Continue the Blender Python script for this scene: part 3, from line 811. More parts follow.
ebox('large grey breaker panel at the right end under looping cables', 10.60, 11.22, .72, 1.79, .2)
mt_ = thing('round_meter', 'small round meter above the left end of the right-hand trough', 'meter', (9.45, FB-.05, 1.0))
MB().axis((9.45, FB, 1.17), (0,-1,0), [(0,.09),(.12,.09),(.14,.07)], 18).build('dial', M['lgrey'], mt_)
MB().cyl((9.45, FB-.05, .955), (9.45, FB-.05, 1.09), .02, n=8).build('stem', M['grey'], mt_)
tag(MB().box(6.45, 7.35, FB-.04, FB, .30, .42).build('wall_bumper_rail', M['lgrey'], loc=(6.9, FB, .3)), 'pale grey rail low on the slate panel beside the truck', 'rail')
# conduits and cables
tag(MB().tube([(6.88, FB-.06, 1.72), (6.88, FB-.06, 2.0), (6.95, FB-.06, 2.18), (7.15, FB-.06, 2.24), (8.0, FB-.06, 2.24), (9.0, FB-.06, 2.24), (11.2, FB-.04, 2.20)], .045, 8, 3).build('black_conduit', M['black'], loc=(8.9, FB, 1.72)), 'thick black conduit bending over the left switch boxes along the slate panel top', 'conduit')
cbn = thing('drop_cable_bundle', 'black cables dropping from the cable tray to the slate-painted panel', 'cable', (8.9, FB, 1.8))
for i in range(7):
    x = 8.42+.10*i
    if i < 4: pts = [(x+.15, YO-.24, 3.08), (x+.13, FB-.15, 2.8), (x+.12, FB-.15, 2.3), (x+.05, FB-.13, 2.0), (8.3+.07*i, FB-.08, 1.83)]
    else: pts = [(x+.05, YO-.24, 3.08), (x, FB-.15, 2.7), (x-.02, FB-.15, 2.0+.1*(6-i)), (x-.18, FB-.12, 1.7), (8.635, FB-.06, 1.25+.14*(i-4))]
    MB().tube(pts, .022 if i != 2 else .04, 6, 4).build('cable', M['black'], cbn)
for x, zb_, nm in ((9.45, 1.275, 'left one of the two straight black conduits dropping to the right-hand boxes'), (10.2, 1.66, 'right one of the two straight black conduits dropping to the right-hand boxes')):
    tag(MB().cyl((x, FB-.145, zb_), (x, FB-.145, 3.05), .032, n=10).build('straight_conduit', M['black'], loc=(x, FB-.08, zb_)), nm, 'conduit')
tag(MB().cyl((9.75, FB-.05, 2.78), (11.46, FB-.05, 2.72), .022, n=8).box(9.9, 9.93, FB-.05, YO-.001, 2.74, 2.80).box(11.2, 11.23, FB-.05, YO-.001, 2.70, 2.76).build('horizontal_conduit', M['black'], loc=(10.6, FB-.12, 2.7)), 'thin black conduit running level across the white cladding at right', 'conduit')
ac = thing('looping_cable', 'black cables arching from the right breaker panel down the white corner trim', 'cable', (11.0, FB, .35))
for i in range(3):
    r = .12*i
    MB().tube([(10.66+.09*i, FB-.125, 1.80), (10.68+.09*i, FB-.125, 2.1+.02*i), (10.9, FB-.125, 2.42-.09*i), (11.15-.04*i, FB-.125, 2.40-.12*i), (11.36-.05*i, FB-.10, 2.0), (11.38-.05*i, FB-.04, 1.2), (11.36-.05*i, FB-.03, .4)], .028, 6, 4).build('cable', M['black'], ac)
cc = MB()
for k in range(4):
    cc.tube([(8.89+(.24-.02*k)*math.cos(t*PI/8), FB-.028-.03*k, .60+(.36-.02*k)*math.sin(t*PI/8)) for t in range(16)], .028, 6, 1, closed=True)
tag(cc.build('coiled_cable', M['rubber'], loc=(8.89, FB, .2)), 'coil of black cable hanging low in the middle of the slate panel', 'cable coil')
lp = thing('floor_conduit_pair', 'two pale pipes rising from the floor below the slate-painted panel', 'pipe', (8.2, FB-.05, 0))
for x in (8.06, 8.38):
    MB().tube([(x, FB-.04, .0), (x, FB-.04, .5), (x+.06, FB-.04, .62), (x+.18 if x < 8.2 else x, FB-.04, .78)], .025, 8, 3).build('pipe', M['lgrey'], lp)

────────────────

Set task: From the listing above, extract every line exactly as it stands.

Solution to this problem:
Continue the Blender Python script for this scene: part 3, from line 811. More parts follow.
ebox('large grey breaker panel at the right end under looping cables', 10.60, 11.22, .72, 1.79, .2)
mt_ = thing('round_meter', 'small round meter above the left end of the right-hand trough', 'meter', (9.45, FB-.05, 1.0))
MB().axis((9.45, FB, 1.17), (0,-1,0), [(0,.09),(.12,.09),(.14,.07)], 18).build('dial', M['lgrey'], mt_)
MB().cyl((9.45, FB-.05, .955), (9.45, FB-.05, 1.09), .02, n=8).build('stem', M['grey'], mt_)
tag(MB().box(6.45, 7.35, FB-.04, FB, .30, .42).build('wall_bumper_rail', M['lgrey'], loc=(6.9, FB, .3)), 'pale grey rail low on the slate panel beside the truck', 'rail')
# conduits and cables
tag(MB().tube([(6.88, FB-.06, 1.72), (6.88, FB-.06, 2.0), (6.95, FB-.06, 2.18), (7.15, FB-.06, 2.24), (8.0, FB-.06, 2.24), (9.0, FB-.06, 2.24), (11.2, FB-.04, 2.20)], .045, 8, 3).build('black_conduit', M['black'], loc=(8.9, FB, 1.72)), 'thick black conduit bending over the left switch boxes along the slate panel top', 'conduit')
cbn = thing('drop_cable_bundle', 'black cables dropping from the cable tray to the slate-painted panel', 'cable', (8.9, FB, 1.8))
for i in range(7):
    x = 8.42+.10*i
    if i < 4: pts = [(x+.15, YO-.24, 3.08), (x+.13, FB-.15, 2.8), (x+.12, FB-.15, 2.3), (x+.05, FB-.13, 2.0), (8.3+.07*i, FB-.08, 1.83)]
    else: pts = [(x+.05, YO-.24, 3.08), (x, FB-.15, 2.7), (x-.02, FB-.15, 2.0+.1*(6-i)), (x-.18, FB-.12, 1.7), (8.635, FB-.06, 1.25+.14*(i-4))]
    MB().tube(pts, .022 if i != 2 else .04, 6, 4).build('cable', M['black'], cbn)
for x, zb_, nm in ((9.45, 1.275, 'left one of the two straight black conduits dropping to the right-hand boxes'), (10.2, 1.66, 'right one of the two straight black conduits dropping to the right-hand boxes')):
    tag(MB().cyl((x, FB-.145, zb_), (x, FB-.145, 3.05), .032, n=10).build('straight_conduit', M['black'], loc=(x, FB-.08, zb_)), nm, 'conduit')
tag(MB().cyl((9.75, FB-.05, 2.78), (11.46, FB-.05, 2.72), .022, n=8).box(9.9, 9.93, FB-.05, YO-.001, 2.74, 2.80).box(11.2, 11.23, FB-.05, YO-.001, 2.70, 2.76).build('horizontal_conduit', M['black'], loc=(10.6, FB-.12, 2.7)), 'thin black conduit running level across the white cladding at right', 'conduit')
ac = thing('looping_cable', 'black cables arching from the right breaker panel down the white corner trim', 'cable', (11.0, FB, .35))
for i in range(3):
    r = .12*i
    MB().tube([(10.66+.09*i, FB-.125, 1.80), (10.68+.09*i, FB-.125, 2.1+.02*i), (10.9, FB-.125, 2.42-.09*i), (11.15-.04*i, FB-.125, 2.40-.12*i), (11.36-.05*i, FB-.10, 2.0), (11.38-.05*i, FB-.04, 1.2), (11.36-.05*i, FB-.03, .4)], .028, 6, 4).build('cable', M['black'], ac)
cc = MB()
for k in range(4):
    cc.tube([(8.89+(.24-.02*k)*math.cos(t*PI/8), FB-.028-.03*k, .60+(.36-.02*k)*math.sin(t*PI/8)) for t in range(16)], .028, 6, 1, closed=True)
tag(cc.build('coiled_cable', M['rubber'], loc=(8.89, FB, .2)), 'coil of black cable hanging low in the middle of the slate panel', 'cable coil')
lp = thing('floor_conduit_pair', 'two pale pipes rising from the floor below the slate-painted panel', 'pipe', (8.2, FB-.05, 0))
for x in (8.06, 8.38):
    MB().tube([(x, FB-.04, .0), (x, FB-.04, .5), (x+.06, FB-.04, .62), (x+.18 if x < 8.2 else x, FB-.04, .78)], .025, 8, 3).build('pipe', M['lgrey'], lp)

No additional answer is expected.